Who Was Guy Fawkes?

~~ Paul V. Hartman ~~


November 5 is celebrated in England as "Guy Fawkes Day" and derives from an attempt to destroy the Parliament that King James was due to open on that day in 1605. The plot to level the building along with its occupants was the work of outraged Catholics responding to new restrictions placed on their religion by James. This James was James the First of England although he was James the 6th as King of Scotland. He succeeded his cousin, Elizabeth 1, (who died childless and without living sibling) and was the son of Mary, Queen of Scots, a Catholic, who Elizabeth had executed in the (reasonable) fear that Mary was after the throne of (Protestant) England.

Thirty six barrels of gunpowder were secreted in a rented room beneath the House of Lords.

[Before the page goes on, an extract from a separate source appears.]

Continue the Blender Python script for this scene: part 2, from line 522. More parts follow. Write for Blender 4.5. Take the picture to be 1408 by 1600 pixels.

The plan, in existence for more than a year, eventually involved more people than was practical to maintain secrecy, and when a couple of the members of the House of Lords were warned away from Parliament on that day by well-intentioned plotters, an investigation followed. Guy Fawkes, a soldier and probable minor but willing player in the drama, went to the rented room, presumably to ignite the powder, and was arrested. Other conspirators were captured, interrogated, imprisoned or killed, some immediately.

The English, always willing for a holiday (this one is not official), still celebrate the day with bonfires and fireworks. With the passage of almost four centuries, the fireworks have become the issue and the memory of Guy Fawkes and his failed rebellion a rapidly fading one.